Vor mehr Bränden auf Feldern und in Wäldern warnt der Vizepräsident des Deutschen Feuerwehrverbands, Karl-Heinz Knorr. "Die Brandgefahr steigt massiv." Gleichzeitig könnte die Feuerbekämpfung schwieriger werden. Denn es ist laut Knorr möglich, dass Löschteiche- und Löschwasserbrunnen bereits leerer geworden sind.
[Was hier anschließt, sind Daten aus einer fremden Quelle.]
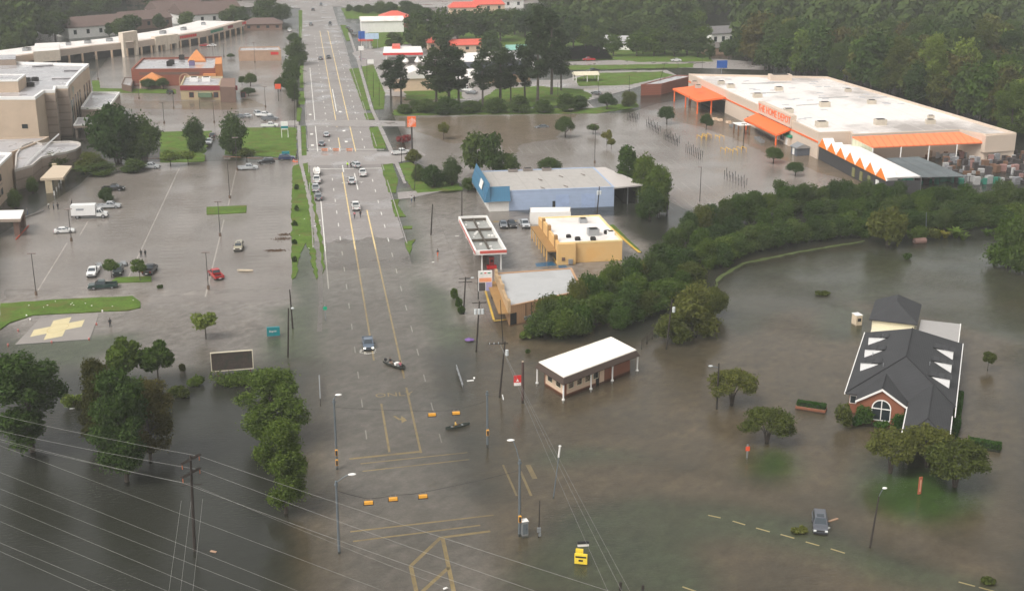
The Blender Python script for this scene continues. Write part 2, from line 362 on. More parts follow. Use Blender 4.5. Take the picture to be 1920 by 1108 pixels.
for q in ([(640, 16), (780, 12), (790, 22), (760, 36), (650, 36)], [(690, 60), (760, 52), (790, 80), (700, 92)], [(860, 60), (1000, 55), (1060, 66), (1070, 96), (860, 96)],
          [(760, 168), (860, 166), (870, 186), (760, 188)], [(930, 168), (1010, 162), (1090, 168), (1110, 180), (1090, 196), (900, 206), (900, 190)],
          [(1055, 90), (1130, 82), (1150, 112), (1060, 114)], [(1078, 148), (1110, 138), (1240, 135), (1262, 142), (1180, 160), (1085, 162)],
          [(1062, 60), (1320, 60), (1335, 116), (1200, 117), (1150, 112), (1064, 114)], [(1060, 124), (1300, 120), (1300, 127), (1060, 132)], [(738, 207), (1120, 203), (1190, 190), (1200, 200), (1120, 213), (738, 217)]): lawn(q, .1, .6)
sheet('side_road', [(1030, 118), (1300, 108), (1440, 118), (1440, 132), (1290, 128), (1040, 126)], .04, M_CONC)
sheet('side_road', [(960, 152), (1060, 150), (1110, 134), (1250, 132), (1270, 142), (1180, 168), (1100, 190), (1125, 212), (1095, 212), (1085, 180), (1000, 166)], .03, M_CONC)
sheet('diner_lot', [(660, 100), (720, 80), (800, 90), (900, 110), (960, 150), (1000, 160), (900, 190), (720, 180)], .02, M_CONC)
sheet('cross_road', [(350, 0), (545, -4), (630, -4), (1000, -14), (1000, -4), (640, 13), (560, 16), (350, 12)], .058, M_ROAD)
sheet('far_lot', [(640, -2), (1010, -20), (1010, 6), (900, 16), (780, 14), (640, 14)], .03, M_CONC)
sheet('intersection_slab', [(561, 285), (729, 285), (740, 308), (560, 312)], .075, M_CONC)
sheet('driveway', [(572, 226), (692, 226), (760, 228), (760, 238), (700, 238), (574, 237)], .072, M_CONC)
sheet('driveway', [(729, 286), (780, 280), (800, 292), (740, 307)], .07, M_CONC)
sheet('driveway', [(560, 226), (505, 230), (505, 236), (560, 237)], .055, M_CONC)
sheet('driveway', [(745, 361), (860, 352), (770, 372), (747, 374)], .04, M_CONC)
# drainage bank along the creek
sheet('creek_bank', [(1225, 625), (1330, 560), (1345, 520), (1390, 493), (1500, 471), (1620, 451), (1620, 453.5), (1500, 474), (1394, 496), (1350, 524), (1334, 564), (1233, 629)], .05, mat('bank_grass', (.075, .095, .035), .9, .4, .3, spec=.05), .3, thick=.8)
# kerbs along the dry part of the road
for x in (.45, 21.25):
    mb = MB()
    for a, b in ((276, 300), (300, 340), (352, 372), (386, 408), (424, 470), (480, 560), (580, 720)):
        mb.box((x, (a + b) / 2, .02), (.22, b - a, .18))
    struct('kerb', mb, M_CONC)
# markings
def strip(mb, x, a, b, w, dz=.012):
    n = max(1, int((b - a) / 5))
    for i in range(n):
        p, q = a + (b - a) * i / n, a + (b - a) * (i + 1) / n
        mb.quad((x - w / 2, p, roadz(p) + dz), (x + w / 2, p, roadz(p) + dz), (x + w / 2, q, roadz(q) + dz), (x - w / 2, q, roadz(q) + dz))
def pline(mb, pts, w, z=None, dz=.014):
    for a, b in zip(pts, pts[1:]):
        a, b = G(*a), G(*b); d = (b - a).normalized() * .02; n = Vector((-d.y, d.x, 0)).normalized() * w / 2
        za, zb = (roadz(a.y) + dz, roadz(b.y) + dz) if z is None else (z, z)
        mb.quad((a - d - n).xy.to_3d() + Vector((0, 0, za)), (b + d - n).xy.to_3d() + Vector((0, 0, zb)), (b + d + n).xy.to_3d() + Vector((0, 0, zb)), (a - d + n).xy.to_3d() + Vector((0, 0, za)))
mb = MB()
strip(mb, 9.62, 205, 352, .32); strip(mb, 9.62, 168, 186, .32); strip(mb, 14.05, 167, 192, .32); strip(mb, 14.05, 196, 308, .32)
strip(mb, 14.6, 366, 700, .32); strip(mb, 10.4, 420, 700, .3); strip(mb, 10.2, 386, 402, .3)
pline(mb, [(655, 857), (791, 843)], .55); pline(mb, [(676, 866), (876, 845)], .3); pline(mb, [(680, 880), (880, 858)], .3)
pline(mb, [(657, 993), (925, 962)], .34); pline(mb, [(662, 1011), (900, 981)], .34); pline(mb, [(827, 1004), (919, 992)], .5)
for q in ([(827, 1003), (770, 1057), (784, 1120)], [(830, 1006), (841, 1058), (854, 1120)], [(841, 1060), (775, 1120)]): pline(mb, q, .5)
pline(mb, [(976, 880), (996, 926)], .35, -.245); pline(mb, [(990, 868), (1003, 894)], .7, -.245); pline(mb, [(943, 868), (969, 926)], .3, -.245)
q = G(747, 783); z = roadz(q.y) + .012        # the worn left-turn arrow
for a, b, wd in (((739, 777), (750, 784), .4), ((750, 784), (757, 780), .5)): pline(mb, [a, b], wd)
mb.add([Vector((G(752, 776).x, G(752, 776).y, z + .004)), Vector((G(753, 790).x, G(753, 790).y, z + .004)), Vector((G(763, 785).x, G(763, 785).y, z + .004))], [(0, 1, 2)])
struct('yellow_road_markings', mb, M_YELLOW)
text('ONLY', 2.3, M_YELLOW, None, (11.9, 189.3, roadz(189) + .03), (1, 0, 0), (0, 1, 0), 'road_lettering', .002)['kind'] = 'structure'
text('ONLY', 2.2, M_WHITE, None, (11.9, 338.5, .075), (1, 0, 0), (0, 1, 0), 'road_lettering', .002)['kind'] = 'structure'
mb = MB()
for a, b in (((1328, 964), (1351, 969)), ((1374, 975), (1397, 982)), ((1418, 988), (1443, 995)), ((1464, 1000), (1489, 1007)), ((1511, 1014), (1536, 1021)), ((1558, 1027), (1584, 1035)),
             ((1280, 1098), (1306, 1107)), ((1798, 1089), (1828, 1097)), ((1836, 1099), (1866, 1107))): pline(mb, [a, b], .26, -.095)
struct('pale_road_dashes', mb, mat('bright_yellow_paint', (.90, .76, .36), .5, .1))
mb = MB()
for i in range(30):
    y = 173 + 12.05 * i
    if y < 352:
        strip(mb, 6.65, y, y + 3.2, .18); strip(mb, 17.35, y - 3, y + .2, .18)
for i in range(26):
    y = 372 + 12.1 * i; strip(mb, 7.2, y, y + 3.2, .2); strip(mb, 17.5, y, y + 3.2, .2)
strip(mb, 3.05, 246, 330, .22); strip(mb, 3.4, 368, 560, .24); strip(mb, 10.0, 352, 386, .28); strip(mb, 12.9, 330, 350, .3); strip(mb, 11.2, 450, 500, .3)
pline(mb, [(592, 318), (734, 316)], .5, .088); pline(mb, [(574, 281), (720, 281)], .45, .08)
for y in (294.5, 299.5): strip(mb, 1.8, y, y + .6, 1.6)
for a in range(372, 372 + 90, 18): strip(mb, 2.0, a, a + 2.4, .9); strip(mb, 12.4, a + 4, a + 6.4, .9)
struct('white_road_markings', mb, M_WHITE)
mb = MB()
for a, b in (((336, 316), (240, 521)), ((443, 318), (428, 385)), ((420, 412), (385, 556)), ((126, 455), (66, 552)), ((165, 415), (150, 440))): pline(mb, [a, b], .28, -.03)
rs = random.Random(3)
for row in ((262, 500, 300, 420), (60, 505, 240, 500), (240, 470, 385, 475), (430, 470, 540, 470), (440, 345, 545, 345), (240, 340, 320, 340), (410, 330, 545, 330)):
    a, b = G(row[0], row[1]), G(row[2], row[3])
for (x0, x1, y0, y1) in ((-50, -38, 232, 262), (-36, -24, 258, 300), (-18, -4, 262, 274), (-36, -22, 300, 352), (-16, -4, 284, 340), (-50, -38, 292, 330)):
    y = y0
    while y < y1:
        mb.box(((x0 + x1) / 2, y, -.035), (5.2, .12, .006)); y += 2.75
struct('parking_lines', mb, mat('faded_white_paint', (.66, .61, .59), .6, .3, .3))
mb = MB()
for (x0, x1, y0, y1) in ((60, 110, 318, 322), (60, 110, 345, 349), (58, 112, 372, 376), (86, 132, 300, 304)):
    for k in range(int((x1 - x0) / 2.8)): mb.box((x0 + k * 2.8, (y0 + y1) / 2, -.018), (.12, 10, .006))
struct('parking_lines', mb, MATS['faded_white_paint'])
# helipad: pad and yellow cross with its circle
sheet('helipad', [(76, 596), (186, 588), (168, 636), (28, 646)], .010, mat('pad_concrete', (.25, .225, .205), .6, .14, .3))
mb = MB(); z = .018
c = (G(60, 625) + G(156, 606)) / 2; ux = (G(156, 606) - G(60, 625)) / 2; uy = (G(117, 598) - G(99, 634)) / 2
L_, W_ = 1.0, .36
pts = [(-L_, -W_), (-W_, -W_), (-W_, -L_), (W_, -L_), (W_, -W_), (L_, -W_), (L_, W_), (W_, W_), (W_, L_), (-W_, L_), (-W_, W_), (-L_, W_)]
mb.flat([tuple((c + ux * a + uy * b)[:2]) for a, b in pts], z); struct('helipad_cross', mb, mat('pale_yellow_paint', (.58, .49, .28), .5, .12, .5))
mb = MB(); n = 32
for i in range(n):
    a, b = 2 * math.pi * i / n, 2 * math.pi * (i + 1) / n
    mb.quad(*[(c + ux * r * math.cos(t) + uy * r * math.sin(t)).xy.to_3d() + Vector((0, 0, z + .006)) for r, t in ((.40, a), (.43, a), (.43, b), (.40, b))])
struct('helipad_circle', mb, mat('ochre_paint', (.48, .37, .17), .5, .12))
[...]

Zwar könnten auch kilometerweit entfernte Wasservorkommen angezapft werden, das sei aber sehr aufwendig. Knorr sagt:

„"Es wäre gut, wenn am Wochenende ergiebiger Regen fiele. Denn jeden Tag nehmen die Probleme zu."“

Wasserentnahme verboten

Im Landkreis Osnabrück ist es wegen der Trockenheit seit Dienstag, 23. Juli, nicht mehr erlaubt, Wasser aus kleineren Gewässern wie der Nette zu entnehmen. Das Verbot gilt noch bis einschließlich zum 31. August. Verstöße könnten mit einem Bußgeld von bis zu 50.000 Euro bestraft werden, wie der Landkreis mitteilt. Im Emsland gilt derzeit kein Verbot; dort vertraut man auf das Verantwortungsgefühl jener, die die Erlaubnis zur Wasserentnahme haben.
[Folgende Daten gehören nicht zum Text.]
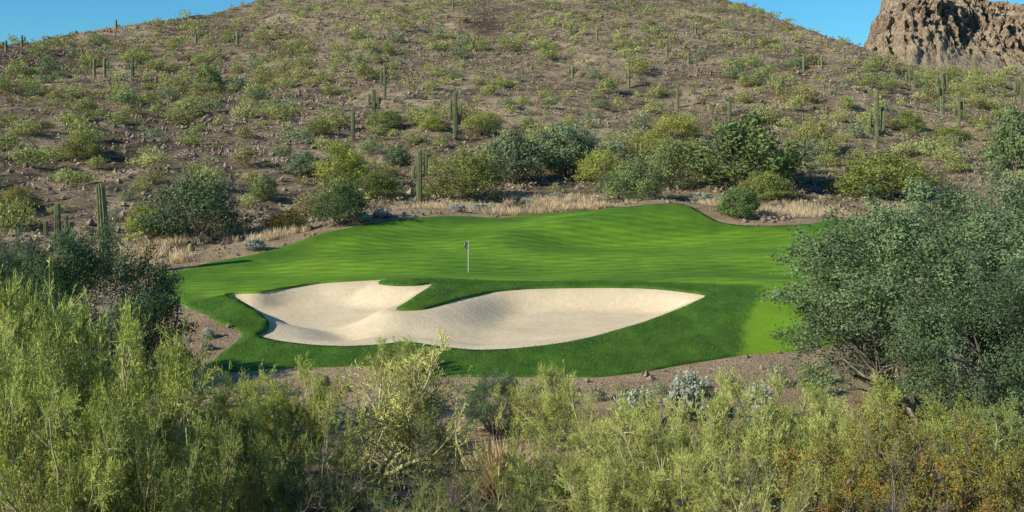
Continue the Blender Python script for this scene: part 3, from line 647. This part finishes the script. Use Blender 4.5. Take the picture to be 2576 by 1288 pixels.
for i in range(26): rock(1850+prng.uniform(0,150),546+prng.uniform(0,14),prng.uniform(.4,.9),'red-brown rock in the pile at the right back edge of the turf','rocks piled at the turf edge')
for i in range(14):
    ur=830+prng.uniform(0,330); rock(ur,float(np.interp(ur,[830,930,1010,1160],[576,553,545,538]))-prng.uniform(0,8),prng.uniform(.4,.8),'grey rock along the back left edge of the green','rocks along the back left turf edge')
rock(815,968,1.,'dark boulder on the bank below the left half of the bunker')
for i in range(6): rock(1110+prng.uniform(0,150),1230+prng.uniform(0,50),prng.uniform(.3,.6),'shaded boulder in the wash at the bottom middle','boulders in the wash')
# ------------------------------------------------------------------ dry grass
def tuft_arr(P,S,seed,nb=26):
    rng=np.random.default_rng(seed); n=len(P); idx=np.repeat(np.arange(n),nb); s=S[idx]
    b=P[idx]+np.stack([rng.normal(0,.12,n*nb)*s,rng.normal(0,.12,n*nb)*s,np.full(n*nb,-.02)],1)
    Dr=nrm(np.stack([rng.normal(0,.4,n*nb),rng.normal(0,.4,n*nb),np.ones(n*nb)],1))
    V,f=leaves(rng,b,Dr,s*rng.uniform(.5,1.1,n*nb),s*.026*rng.uniform(.6,1.4,n*nb))
    return V,f,np.clip(np.repeat(rng.uniform(0,.6,n),nb)+rng.uniform(0,.4,n*nb),0,1)
rng=np.random.default_rng(9)
n=34000; ux=rng.uniform(300,2300,n); dx=rng.uniform(80,140,n); xg=(ux-CX)/F*dx; pdg=pdist(xg,dx,turfP)
k=(~inpoly(xg,dx,turfP))&(pdg>.5)&(pdg<11)&(rng.uniform(0,1,n)<1.3*sstep(.44,.62,fbm(xg/3.5,dx/3.5,3,91)))&(dx>np.interp(ux,*DF)-6)
P=np.stack([xg[k],dx[k],zb(xg[k],dx[k])],1); V,f,t=tuft_arr(P,rng.uniform(.3,.95,k.sum()),5,14)
tag(link('dry_grass',mkmesh('dry_grass',V,f,M['straw'],False,tone=t),color=(.76,.60,.36)),'tan dry grass along the back edge of the green','dry grass',kind='stuff')
for (u,D,h,l) in [(1255,33,1.6,'large tan clump of dry grass in the wash at the bottom middle'),(2050,52.5,.9,'tan tuft of dry grass at the turf edge left of the big mesquite'),(1170,36,.8,'small tan tuft left of the large dry grass clump')]:
    x=(u-CX)/F*D; V,f,t=tuft_arr(np.zeros((1,3)),np.array([h]),int(u),700)
    o=link('dry_grass_tuft',mkmesh('dry_grass_tuft',V,f,M['straw'],False,tone=t),loc=(x,D,float(zb(x,D))),color=(.72,.56,.31)); tag(o,l,'dry grass')
for i,(u,py,w,h) in enumerate([(1150,530,46,18),(1205,530,50,20),(1240,525,40,16),(905,556,55,24),(960,546,50,18),(1765,505,60,22),(1815,512,44,20),(640,628,50,30),(1400,500,40,18),(525,850,30,26),(520,880,34,22),(1330,512,40,16)]):
    x,D=hit(u,py); W=wpx(w,D); lab=('silvery low bush on the strip behind the green' if i not in (7,9,10) else ['silvery bush at the far left turf edge','','pale bush on the sand patch, upper of two','pale bush on the sand patch, lower of two'][i-7])
    plant('britt%d'%(i%2),'brittlebush',lab,'shrub',x,D,W,wpx(h,D),(.5,.52,.4),group='silvery bushes behind the green' if i not in (7,9,10) else None)
n=90000; xg=rng.uniform(-24,24,n); dg=rng.uniform(53,84,n)
k=inpoly(xg,dg,roughP)&inpoly(xg,dg,turfP)&~inpoly(xg,dg,bunkP); xg,dg=xg[k],dg[k]
db=pdist(xg,dg,bunkP); zg=zb(xg,dg)+lip(db,xg,dg)-.01
nn=len(xg); Dr=nrm(np.stack([rng.normal(0,.5,nn),rng.normal(0,.5,nn),np.ones(nn)],1))
V,f=leaves(rng,np.stack([xg,dg,zg],1),Dr,rng.uniform(.05,.11,nn),rng.uniform(.008,.018,nn))
tag(link('rough_grass',mkmesh('rough_grass',V,f,M['leaf'],False,tone=rng.uniform(0,1,nn)),color=(.11,.225,.022)),'longer dark green grass round the bunker','grass',kind='stuff')
# ------------------------------------------------------------------ flag
x,D=hit(1178,688); zf=float(zb(x,D))+.05; H=(688-606)/F*D
root=bpy.data.objects.new('golf_flag',None); col.objects.link(root); root.location=(x,D,zf); tag(root,'white golf pin with a limp black and white flag on the green','golf flag')
def cyl(name,r,z0,z1,mat,p,seg=12):
    a=np.array([[[0,0,z0],[0,0,(z0+z1)/2],[0,0,z1]]],float); V,f=tubes(a,r,r,seg); return link(name,mkmesh(name,V,f,mat,True),p)
cyl('pole',.02,-.1,H,M['white'],root)
cup=NT('dark_cup'); cup.b.inputs['Base Color'].default_value=(.02,.02,.02,1); 
a=np.linspace(0,2*np.pi,25)[:-1]; V=[(.055*math.cos(q),.055*math.sin(q),.012) for q in a]+[(0,0,.012)]
link('cup',mkmesh('cup',V,[[i,(i+1)%24,24] for i in range(24)],cup.m),root)
fm=NT('flag_cloth',.8); ck=fm.n('ShaderNodeTexChecker'); tc=fm.n('ShaderNodeTexCoord'); fm.l(tc.outputs['Object'],ck.inputs['Vector']); ck.inputs['Scale'].default_value=6
ck.inputs['Color1'].default_value=(.012,.012,.03,1); ck.inputs['Color2'].default_value=(.45,.45,.45,1); fm.out(ck.outputs['Color'])
ns,nz_=14,14; V=[]
for j in range(nz_):
    t=j/(nz_-1)
    for i in range(ns):
        s=i/(ns-1); w=.2+.08*math.sin(t*3.1)
        V.append((-.02-s*w*(1-.25*t)+.02*math.sin(t*7), .05*math.sin(s*12+t*2)*min(1,s*3), H-.03-t*.5-s*.13))
I=np.arange(ns*nz_).reshape(nz_,ns); link('flag',mkmesh('flag',V,np.stack([I[:-1,:-1],I[:-1,1:],I[1:,1:],I[1:,:-1]],-1).reshape(-1,4),fm.m,True),root)
# ------------------------------------------------------------------ butte
bu=np.arange(2040,3300,2.2); bt=np.linspace(0,1,260)
top=np.interp(bu,[2040,2150,2180,2195,2210,2225,2260,2350,2440,2485,2530,2576,2700,2900,3300],[170,150,108,60,35,-8,-40,-70,-40,-2,8,18,50,80,130])
botp=np.full(bu.shape,222.)
UU,TT=np.meshgrid(bu,bt); Db=430+150*TT
ztop=(HOR-top)/F*560; zbot=(HOR-botp)/F*430
cen=sstep(2620,2250,UU)
g=.55*TT+.45*(cen*sstep(.3,.65,TT+.3*(fbm(UU/50,TT*2,3,4)-.5))+(1-cen)*sstep(.3,.95,TT)); g=g/g[-1:]
Zb=zbot+(ztop-zbot)*g
Xb=(UU-CX)/F*Db
def terr(f,n): 
    q=f*n; i=np.floor(q); r=q-i; return (i+sstep(.32,.68,r))/n
cl=sstep(.22,.5,g+.25*(fbm(UU/30,TT*4,3,66)-.5))
rr1=1-np.abs(2*fbm(Xb/6+Db/50,Zb/16,4,21)-1)**.8; A=terr(fbm(Xb/14+Db/90,Zb/20,3,121),7); B=terr(fbm(Xb/3+Zb/9,Zb/5.5+Db/25,4,23),6); Cn=fbm(Xb/1.2,Zb/1.8+Db/9,4,29)
off=(A-.45)*10*cl+(rr1-.7)*6*cl+(B-.5)*5*(cl+.08)+(Cn-.5)*5*(cl+.18)
Yb=Db-off; Zb=Zb+(B-.5)*3*cl+(Cn-.5)*3*(cl+.15)+(fbm(Xb/1.8,Db*0,4,77)-.5)*8*cl; Xb=Xb+(terr(fbm(Zb/5,Db/20,3,8),6)-.5)*4*cl
m=NT('butte_rock'); n1=m.noise(.12,6,.7); n2=m.noise(.8,6,.75); n3=m.noise(.45,5,.7,None,(1,1,.5))
c=m.ramp(n1,[(.3,(.28,.185,.115)),(.48,(.50,.36,.23)),(.68,(.74,.58,.39))]); c=m.mix(1.,c,m.ramp(n2,[(.38,.5),(.58,1.12)]),'MULTIPLY')
c=m.mix(1.,c,m.ramp(n3,[(.42,.5),(.5,1.05)]),'MULTIPLY')
sc=m.ramp(n2,[(.4,(.34,.25,.155)),(.52,(.54,.42,.27)),(.6,(.38,.37,.17))]); c=m.mix(m.attr('scrub'),c,sc)
m.bump(m.math('ADD',n2,n3),1.,1.5); mb=m.out(c)
nr,nc=UU.shape
V=np.stack([Xb,Yb,Zb],-1).reshape(-1,3); V=np.concatenate([V,V[-nc:]+np.array([0,25,-50])])
I=np.arange((nr+1)*nc).reshape(nr+1,nc)
scr=np.append((1-cl).ravel()*(.35+.65*sstep(.3,.6,fbm(Xb/5,Yb/5,3,1)).ravel()),np.zeros(nc))
me=mkmesh('rocky_butte',V,np.stack([I[:-1,:-1],I[:-1,1:],I[1:,1:],I[1:,:-1]],-1).reshape(-1,4),mb,False,scrub=scr)
tag(link('rocky_butte',me),'craggy red-brown butte rising behind the right shoulder of the hill','butte',kind='structure')
# ------------------------------------------------------------------ light, sky, camera
EL=math.radians(29)
to_sun=Vector((-.88*math.cos(EL),-.475*math.cos(EL),math.sin(EL))).normalized()
sl=bpy.data.lights.new('sun','SUN'); sl.energy=5; sl.angle=math.radians(.5); sl.color=(1,.96,.85)
so=bpy.data.objects.new('sun',sl); col.objects.link(so); so.rotation_euler=to_sun.to_track_quat('Z','Y').to_euler()
w=bpy.data.worlds.new('World'); bpy.context.scene.world=w; w.use_nodes=True; t=w.node_tree; bg=t.nodes['Background']
sk=t.nodes.new('ShaderNodeTexSky'); sk.sky_type='NISHITA'; sk.sun_disc=False; sk.sun_elevation=EL; sk.sun_rotation=math.atan2(to_sun.x,to_sun.y)
sk.air_density=1.; sk.dust_density=.0; sk.ozone_density=3.; sk.altitude=900
mx=t.nodes.new('ShaderNodeMix'); mx.data_type='RGBA'; mx.blend_type='MULTIPLY'; mx.inputs[0].default_value=1; mx.inputs[7].default_value=(.38,.95,1.28,1)
t.links.new(sk.outputs[0],mx.inputs[6]); t.links.new(mx.outputs[2],bg.inputs[0]); bg.inputs[1].default_value=.095
cam=bpy.data.cameras.new('camera'); co=bpy.data.objects.new('camera',cam); col.objects.link(co); co.location=(0,0,0); co.rotation_euler=(math.radians(90),0,0)
cam.sensor_width=36; cam.lens=F/2576*36; cam.shift_y=-(644-HOR)/2576; cam.clip_end=6000; cam.clip_start=.1
sc_=bpy.context.scene; sc_.camera=co; sc_.view_settings.view_transform='Standard'; sc_.view_settings.look='None'; sc_.view_settings.exposure=0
Besondere Vorkehrungen für Atomkraftwerke

Nicht nur Deutschland ist von der Hitzewelle betroffen. In Paris gelten nach Polizeiangaben seit gestern Fahrverbote wegen der hohen Ozonbelastung. Außerdem soll ein Kraftwerk im Süden des Landes in dieser Woche in den Sparmodus gesetzt werden. Denn das in die Flüsse zurückgeleitete Kühlwasser wird zu warm. Deutsche Atomkraftwerke mussten solche Maßnahmen in diesem Jahr noch nicht ergreifen. So besitzt zum Beispiel das Kernkraft Emsland ein zusätzliches Wasserspeicherbecken.